Even under then-existing rules, it appears that the incident in question was not allowable.

DOC Director of Communications Lisa Kinney wrote, “It is deeply troubling and represents a breach of our protocol. We sincerely apologize to this child and her family and will be taking immediate disciplinary action against the person responsible. Our procedure states that only a parent or legal guardian can approve the strip search of a minor; in this case, the adult visitor who signed the consent for the minor to be strip searched wasn’t the minor’s parent or legal guardian. The staff member who authorized the search of the minor following a K-9 alert didn’t have the authority to do so. We take this matter very seriously and as mentioned above will be taking immediate disciplinary action against the person responsible.”

Diamond Peerman, the girlfriend of the 8-year-old’s incarcerated father, had accompanied the child on the two-and-a-half-hour road trip from Hampton to the BCC.

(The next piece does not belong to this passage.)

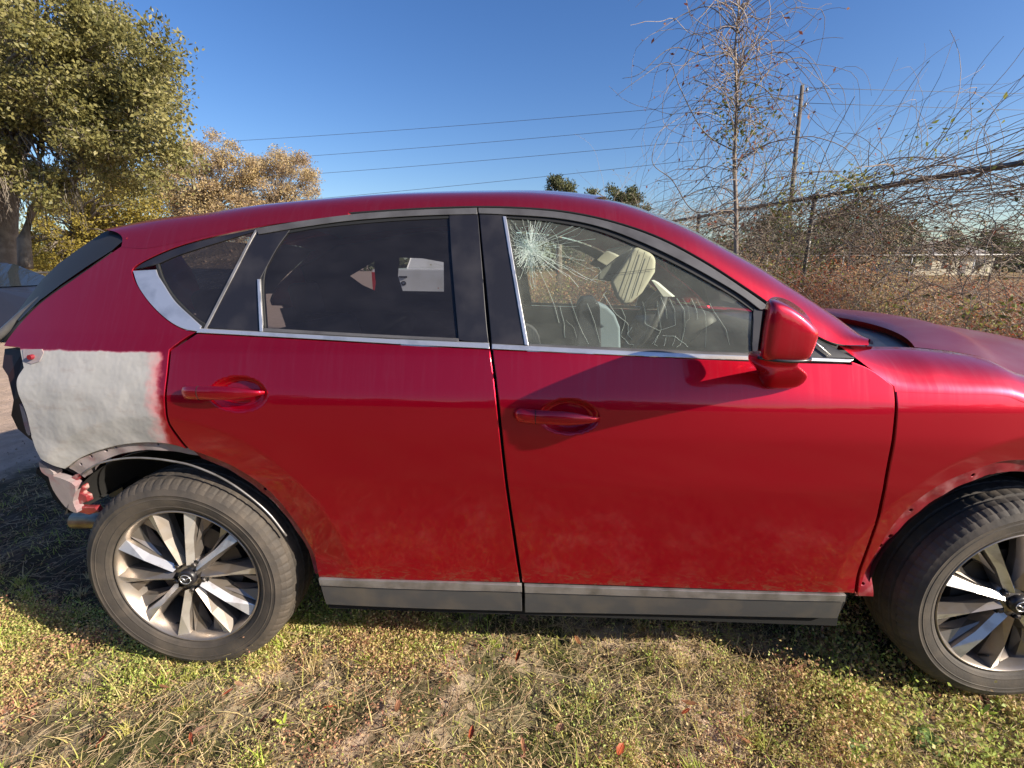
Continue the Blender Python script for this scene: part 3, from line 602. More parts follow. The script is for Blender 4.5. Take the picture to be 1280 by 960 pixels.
# ---- door mirror
mb = MB(); secs = []
for Y, t, k in ((-.236, 0, .55), (-.232, 0, .86), (-.222, .0, 1.0), (-.19, .08, 1.06), (-.12, .4, 1.07), (-.055, .75, 1.04), (-.035, .85, .8), (-.03, .86, .5)):
    xr = 1.694+.115*t; xf = 1.806+.10*t; zc = 1.243; xc = (xr+xf)/2
    prof = [(xr, 1.176), (xr-.003, 1.20), (xr-.002, 1.28), (xr+.002, 1.310), (xr+.012, 1.315), (xr+.045, 1.306), (xr+.085, 1.280), (xf+.008, 1.250), (xf+.010, 1.236), (xf+.004, 1.205), (xf-.003, 1.184), (xf-.012, 1.174), (xr+.05, 1.170)]
    secs.append([(xc+(x-xc)*k, Y, zc+(z-zc)*k) for x, z in prof])
n = len(secs[0]); vs = [p for s_2 in secs for p in s_2]; f = [(i*n+j, i*n+(j+1) % n, (i+1)*n+(j+1) % n, (i+1)*n+j) for i in range(len(secs)-1) for j in range(n)]+[tuple(range(n)), tuple(range((len(secs)-1)*n, len(secs)*n))[::-1]]
mb.add(vs, f); mo = mb.build('wing_mirror', PAINT, car, True); md = mo.modifiers.new('s', 'SUBSURF'); md.levels = 2; md.render_levels = 2
mb = MB(); mb.add([(1.690, -.205, 1.195), (1.690, -.205, 1.295), (1.79, -.05, 1.29), (1.79, -.05, 1.195)], [(0, 1, 2, 3)]); mb.build('mirror_glass', CHROME, mo)
mb = MB(); secs = []
for z, a, b, y0 in ((1.185, 1.70, 1.815, -.215), (1.178, 1.70, 1.815, -.215), (1.160, 1.71, 1.815, -.195), (1.14, 1.74, 1.85, -.14), (1.11, 1.79, 1.915, -.075), (1.085, 1.815, 1.935, -.035), (1.06, 1.825, 1.935, -.006), (1.045, 1.83, 1.93, .03)):
    c = (a+b)/2; h = (b-a)/2; yi = min(.10, y0+.12); secs.append([(c-h, yi, z), (c-h, y0+.05, z), (c-h*.9, y0+.01, z), (c-h*.6, y0, z), (c+h*.4, y0+.002, z), (c+h*.85, y0+.02, z), (c+h*1.02, y0+.06, z), (c+h*1.05, yi, z)])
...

At the beginning of the visitation attempt, after the K-9 alert, Peerman asked whether the child would be subjected to a strip search as well as herself. She said prison guards initially said no, but after talking with a captain, that decision was rescinded.

Peerman told the DOC captain and other guards that she was not the child’s legal guardian, but they informed her that she had to sign the consent form anyway.

The child asked Peerman what being strip searched meant and Peerman said, “I told her, that means you have to take all of your clothes off or you’re not going to be able to see your dad. That’s when she started crying.”

Two female guards took Peerman and the child to a bathroom. First, Peerman was strip searched and told to bend over and cough; then, after also being strip searched and told to bend over and cough, the child was slowly handed back her clothes piece by piece, and one of the guards asker her, “How old are you, sweetheart?” Peerman said, “I just looked at her and I’m like, ‘That’s not even appropriate to be asking her right now. Why would you ask that when she’s naked?’”

No contraband was discovered on either Peerman or the child, nor during a search of Peerman’s car. They were eventually allowed to visit the girl’s father but only with glass separating them; no contact visit was allowed.

The child was haunted by the strip search, according to her mother. The 8-year-old already suffered from bipolar disorder, depression and ADHD. “She’s a minor, she’s a girl. She was traumatized,” said her mother. “She gets emotional, she will break down.”

Regarding Northam’s ruling, Peerman called it a good first step, “It feels good that they did it but [the strip search] shouldn’t have been done anyway. There’s no reason for them to strip search a child.”

The child’s mother suggested she may file a lawsuit. “The system is really crazy,” she said. “The policy was broken before they made her go through a strip search.”

“Her and her dad have a good relationship ... because she gets to go see him every weekend,” she added. “But at the same time, she went through something that traumatized her. I’m not sending her back there.” Sadly the strip searches of children in prisons and jails are all too common around the U.S. and reflect the dehumanizing nature of the U.S. police state.